-- START OF Raw data --

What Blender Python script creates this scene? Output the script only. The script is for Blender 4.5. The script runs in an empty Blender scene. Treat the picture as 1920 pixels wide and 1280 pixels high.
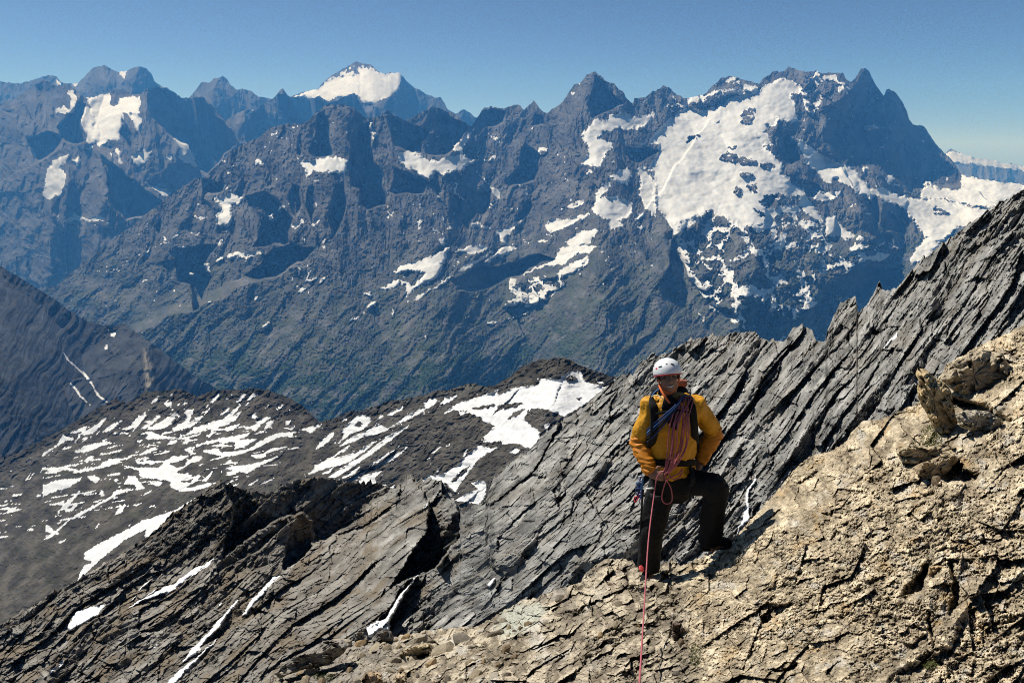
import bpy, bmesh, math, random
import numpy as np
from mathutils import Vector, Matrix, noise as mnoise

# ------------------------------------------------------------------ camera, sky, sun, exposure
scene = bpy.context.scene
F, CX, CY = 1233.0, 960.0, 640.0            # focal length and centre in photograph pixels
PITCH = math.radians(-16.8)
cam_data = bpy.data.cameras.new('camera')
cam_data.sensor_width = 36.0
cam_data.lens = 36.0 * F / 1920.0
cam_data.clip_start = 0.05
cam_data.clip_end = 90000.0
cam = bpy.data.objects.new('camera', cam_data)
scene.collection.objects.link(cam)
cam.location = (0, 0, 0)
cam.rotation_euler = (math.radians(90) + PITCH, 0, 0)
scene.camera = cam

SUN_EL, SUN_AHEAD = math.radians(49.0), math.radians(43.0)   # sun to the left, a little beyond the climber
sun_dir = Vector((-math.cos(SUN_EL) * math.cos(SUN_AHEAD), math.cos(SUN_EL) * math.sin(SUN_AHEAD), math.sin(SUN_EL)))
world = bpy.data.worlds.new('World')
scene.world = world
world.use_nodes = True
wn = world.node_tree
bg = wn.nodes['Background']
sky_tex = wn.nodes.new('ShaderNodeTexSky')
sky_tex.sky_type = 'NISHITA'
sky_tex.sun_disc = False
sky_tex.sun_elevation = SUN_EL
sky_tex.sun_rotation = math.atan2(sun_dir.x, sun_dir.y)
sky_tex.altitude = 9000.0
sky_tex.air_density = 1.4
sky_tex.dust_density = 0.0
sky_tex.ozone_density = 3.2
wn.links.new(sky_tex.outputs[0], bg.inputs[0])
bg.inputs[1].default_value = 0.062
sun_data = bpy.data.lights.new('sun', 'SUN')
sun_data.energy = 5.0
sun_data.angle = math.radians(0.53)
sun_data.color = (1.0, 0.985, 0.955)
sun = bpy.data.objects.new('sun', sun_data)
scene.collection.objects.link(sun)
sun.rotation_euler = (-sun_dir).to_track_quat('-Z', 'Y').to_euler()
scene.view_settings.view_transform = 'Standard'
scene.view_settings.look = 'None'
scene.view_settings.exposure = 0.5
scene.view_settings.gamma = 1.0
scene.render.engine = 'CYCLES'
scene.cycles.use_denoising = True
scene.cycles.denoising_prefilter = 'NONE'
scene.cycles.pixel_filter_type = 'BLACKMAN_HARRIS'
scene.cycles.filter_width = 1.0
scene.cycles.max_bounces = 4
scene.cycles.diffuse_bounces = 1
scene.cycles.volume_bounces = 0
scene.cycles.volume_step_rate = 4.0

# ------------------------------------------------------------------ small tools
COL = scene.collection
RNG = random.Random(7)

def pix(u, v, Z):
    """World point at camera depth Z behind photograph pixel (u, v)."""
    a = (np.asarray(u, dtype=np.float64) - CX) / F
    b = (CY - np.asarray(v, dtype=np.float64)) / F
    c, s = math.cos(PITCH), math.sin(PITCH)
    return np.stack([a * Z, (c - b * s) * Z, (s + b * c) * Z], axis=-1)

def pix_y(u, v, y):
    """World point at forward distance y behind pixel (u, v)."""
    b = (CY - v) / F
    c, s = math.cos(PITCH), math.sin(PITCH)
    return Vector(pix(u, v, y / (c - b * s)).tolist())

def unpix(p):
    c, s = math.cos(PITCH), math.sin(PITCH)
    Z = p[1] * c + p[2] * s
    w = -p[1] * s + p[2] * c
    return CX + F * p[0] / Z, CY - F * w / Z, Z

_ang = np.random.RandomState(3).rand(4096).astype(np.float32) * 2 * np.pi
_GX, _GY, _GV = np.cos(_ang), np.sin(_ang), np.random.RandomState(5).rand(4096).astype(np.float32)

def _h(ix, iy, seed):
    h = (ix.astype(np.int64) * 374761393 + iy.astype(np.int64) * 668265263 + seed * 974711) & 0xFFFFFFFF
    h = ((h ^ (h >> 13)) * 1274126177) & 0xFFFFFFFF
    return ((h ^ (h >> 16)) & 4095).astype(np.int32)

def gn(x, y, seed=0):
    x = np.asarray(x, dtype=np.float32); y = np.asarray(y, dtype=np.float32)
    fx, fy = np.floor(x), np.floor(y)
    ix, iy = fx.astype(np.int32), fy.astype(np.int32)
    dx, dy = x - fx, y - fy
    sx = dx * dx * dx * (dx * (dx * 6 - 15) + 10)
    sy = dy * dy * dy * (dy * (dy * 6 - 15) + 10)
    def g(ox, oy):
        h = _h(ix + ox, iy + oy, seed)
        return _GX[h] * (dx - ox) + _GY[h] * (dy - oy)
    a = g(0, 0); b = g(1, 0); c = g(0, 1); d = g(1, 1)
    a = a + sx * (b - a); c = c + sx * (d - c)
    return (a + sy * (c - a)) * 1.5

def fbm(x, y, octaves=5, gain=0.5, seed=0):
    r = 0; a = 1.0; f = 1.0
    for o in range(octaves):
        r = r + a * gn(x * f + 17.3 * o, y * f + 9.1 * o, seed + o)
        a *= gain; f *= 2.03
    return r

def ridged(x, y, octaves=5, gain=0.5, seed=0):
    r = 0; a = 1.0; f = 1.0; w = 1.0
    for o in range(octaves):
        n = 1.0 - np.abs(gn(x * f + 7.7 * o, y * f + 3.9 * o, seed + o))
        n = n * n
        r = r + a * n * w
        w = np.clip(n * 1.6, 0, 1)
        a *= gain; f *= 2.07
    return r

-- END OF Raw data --

What the task requires:
Leave out the pictures and restate everything else word for word.

Exercise answer:
What Blender Python script creates this scene? Output the script only. The script is for Blender 4.5. The script runs in an empty Blender scene. Treat the picture as 1920 pixels wide and 1280 pixels high.
import bpy, bmesh, math, random
import numpy as np
from mathutils import Vector, Matrix, noise as mnoise

# ------------------------------------------------------------------ camera, sky, sun, exposure
scene = bpy.context.scene
F, CX, CY = 1233.0, 960.0, 640.0            # focal length and centre in photograph pixels
PITCH = math.radians(-16.8)
cam_data = bpy.data.cameras.new('camera')
cam_data.sensor_width = 36.0
cam_data.lens = 36.0 * F / 1920.0
cam_data.clip_start = 0.05
cam_data.clip_end = 90000.0
cam = bpy.data.objects.new('camera', cam_data)
scene.collection.objects.link(cam)
cam.location = (0, 0, 0)
cam.rotation_euler = (math.radians(90) + PITCH, 0, 0)
scene.camera = cam

SUN_EL, SUN_AHEAD = math.radians(49.0), math.radians(43.0)   # sun to the left, a little beyond the climber
sun_dir = Vector((-math.cos(SUN_EL) * math.cos(SUN_AHEAD), math.cos(SUN_EL) * math.sin(SUN_AHEAD), math.sin(SUN_EL)))
world = bpy.data.worlds.new('World')
scene.world = world
world.use_nodes = True
wn = world.node_tree
bg = wn.nodes['Background']
sky_tex = wn.nodes.new('ShaderNodeTexSky')
sky_tex.sky_type = 'NISHITA'
sky_tex.sun_disc = False
sky_tex.sun_elevation = SUN_EL
sky_tex.sun_rotation = math.atan2(sun_dir.x, sun_dir.y)
sky_tex.altitude = 9000.0
sky_tex.air_density = 1.4
sky_tex.dust_density = 0.0
sky_tex.ozone_density = 3.2
wn.links.new(sky_tex.outputs[0], bg.inputs[0])
bg.inputs[1].default_value = 0.062
sun_data = bpy.data.lights.new('sun', 'SUN')
sun_data.energy = 5.0
sun_data.angle = math.radians(0.53)
sun_data.color = (1.0, 0.985, 0.955)
sun = bpy.data.objects.new('sun', sun_data)
scene.collection.objects.link(sun)
sun.rotation_euler = (-sun_dir).to_track_quat('-Z', 'Y').to_euler()
scene.view_settings.view_transform = 'Standard'
scene.view_settings.look = 'None'
scene.view_settings.exposure = 0.5
scene.view_settings.gamma = 1.0
scene.render.engine = 'CYCLES'
scene.cycles.use_denoising = True
scene.cycles.denoising_prefilter = 'NONE'
scene.cycles.pixel_filter_type = 'BLACKMAN_HARRIS'
scene.cycles.filter_width = 1.0
scene.cycles.max_bounces = 4
scene.cycles.diffuse_bounces = 1
scene.cycles.volume_bounces = 0
scene.cycles.volume_step_rate = 4.0

# ------------------------------------------------------------------ small tools
COL = scene.collection
RNG = random.Random(7)

def pix(u, v, Z):
    """World point at camera depth Z behind photograph pixel (u, v)."""
    a = (np.asarray(u, dtype=np.float64) - CX) / F
    b = (CY - np.asarray(v, dtype=np.float64)) / F
    c, s = math.cos(PITCH), math.sin(PITCH)
    return np.stack([a * Z, (c - b * s) * Z, (s + b * c) * Z], axis=-1)

def pix_y(u, v, y):
    """World point at forward distance y behind pixel (u, v)."""
    b = (CY - v) / F
    c, s = math.cos(PITCH), math.sin(PITCH)
    return Vector(pix(u, v, y / (c - b * s)).tolist())

def unpix(p):
    c, s = math.cos(PITCH), math.sin(PITCH)
    Z = p[1] * c + p[2] * s
    w = -p[1] * s + p[2] * c
    return CX + F * p[0] / Z, CY - F * w / Z, Z

_ang = np.random.RandomState(3).rand(4096).astype(np.float32) * 2 * np.pi
_GX, _GY, _GV = np.cos(_ang), np.sin(_ang), np.random.RandomState(5).rand(4096).astype(np.float32)

def _h(ix, iy, seed):
    h = (ix.astype(np.int64) * 374761393 + iy.astype(np.int64) * 668265263 + seed * 974711) & 0xFFFFFFFF
    h = ((h ^ (h >> 13)) * 1274126177) & 0xFFFFFFFF
    return ((h ^ (h >> 16)) & 4095).astype(np.int32)

def gn(x, y, seed=0):
    x = np.asarray(x, dtype=np.float32); y = np.asarray(y, dtype=np.float32)
    fx, fy = np.floor(x), np.floor(y)
    ix, iy = fx.astype(np.int32), fy.astype(np.int32)
    dx, dy = x - fx, y - fy
    sx = dx * dx * dx * (dx * (dx * 6 - 15) + 10)
    sy = dy * dy * dy * (dy * (dy * 6 - 15) + 10)
    def g(ox, oy):
        h = _h(ix + ox, iy + oy, seed)
        return _GX[h] * (dx - ox) + _GY[h] * (dy - oy)
    a = g(0, 0); b = g(1, 0); c = g(0, 1); d = g(1, 1)
    a = a + sx * (b - a); c = c + sx * (d - c)
    return (a + sy * (c - a)) * 1.5

def fbm(x, y, octaves=5, gain=0.5, seed=0):
    r = 0; a = 1.0; f = 1.0
    for o in range(octaves):
        r = r + a * gn(x * f + 17.3 * o, y * f + 9.1 * o, seed + o)
        a *= gain; f *= 2.03
    return r

def ridged(x, y, octaves=5, gain=0.5, seed=0):
    r = 0; a = 1.0; f = 1.0; w = 1.0
    for o in range(octaves):
        n = 1.0 - np.abs(gn(x * f + 7.7 * o, y * f + 3.9 * o, seed + o))
        n = n * n
        r = r + a * n * w
        w = np.clip(n * 1.6, 0, 1)
        a *= gain; f *= 2.07
    return r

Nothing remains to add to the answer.